しかも羽田ぐらい混雑している空港では、各飛行機がどの誘導路(タクシーウェイ)を通っているか? 近くを走行する作業車がいないか? などを、ひと目で把握できるリアルタイム位置確認電子地図(要は羽田空港のマップ上に、たくさんの飛行機や作業車が表示できるカーナビ:コレも国交省管轄)が配備され、進路が交差する航空機や車両があっても、きちんと把握できるようになっている。
「誘導路の交差点に信号つければいいんじゃない?」と思うかも知れないが、数分ごとに離着陸を繰り返すラッシュ時は、信号なんてつけたら大渋滞。コンピューターではさばききれない、人間の予測と感覚とノウハウが必要なのだ。

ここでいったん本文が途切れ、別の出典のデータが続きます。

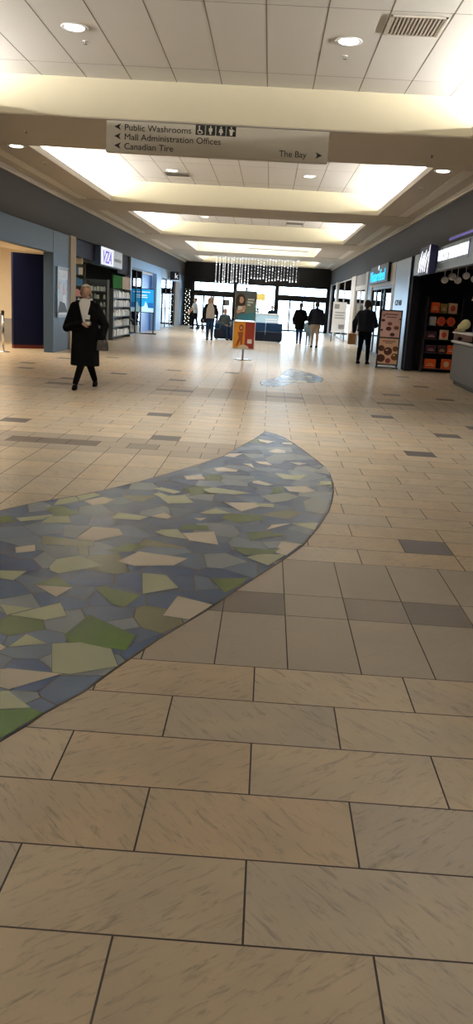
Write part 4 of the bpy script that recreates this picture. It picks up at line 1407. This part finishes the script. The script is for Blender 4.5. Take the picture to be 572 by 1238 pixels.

そんな二重三重の安全策を講じているが、念には念を入れたのがフォローミーカー。羽田に慣れていないVIP機が着陸すると、飛行機の前にフォローミーカーがつく。
車両後ろの電光掲示板には、FOLLOW ME(ついておいで!)と書かれており、管制塔からは「フォローミーカーの誘導に従ってください」の無線連絡。これならどんなに不慣れな飛行機でも、羽田の複雑な迷路をすんなりクリアして、ゲートまでたどり着けるというものだ。
ただ運転上注意しなきゃならないのが、「ブレーキを踏んじゃダメということ」。コクピットからフォローミーカー見るとブレーキランプが点灯するので、急停車する可能性があるため、パイロットも急ブレーキをかけざるを得ない。だからフォローミーカーは、ブレーキを踏まずに徐々に減速するというのがセオリーだという。
少し飛行機に詳しいヒトだと、フォローミーカーって黄色じゃなかったっけ? と思うかも知れない。ソレ大正解!
でも黄色だったのは少し昔の話で、現在は空港用車両でも緊急車両は、「黄緑の塗装をする」という国際的なルールになっている。そんなわけで、羽田のフォローミーカーも黄緑になっているというわけ。
VIP機を誘導するクルマがなんで緊急車両なのか? 実は、普段は滑走路内に異常があったとき、緊急車両として現場に急行するのがメインの仕事なのだ。ゆえに、フォロミーカーは緊急車両にカテゴライズされている。
たとえば滑走路内に鳥の群れが入ってきたときは、空砲を持った担当者がフォローミーカーに乗り込み、群れの近くで発砲して鳥を追い払う。ちなみに緊急車両であっても空港内を自由に走ることはできず、管制塔とやりとりして、許可をもらってから規定ルートを走る。
また、滑走路や誘導路に異常があった場合は、フォローミーカーで点検に行く。しかも毎日早朝(といっても日の出前)に、全滑走路の目視点検を行なっている。
羽田には4台のフォローミーカーが配置され、空港運用中の緊急車両やVIP機誘導として活躍している。見せていただいた車両は、日産のX-Trailだったが、他にも三菱のパジェロなどもあるらしい。ただどれも四駆のようで、滑走路以外の芝の敷地内も走れるようにしているようだ。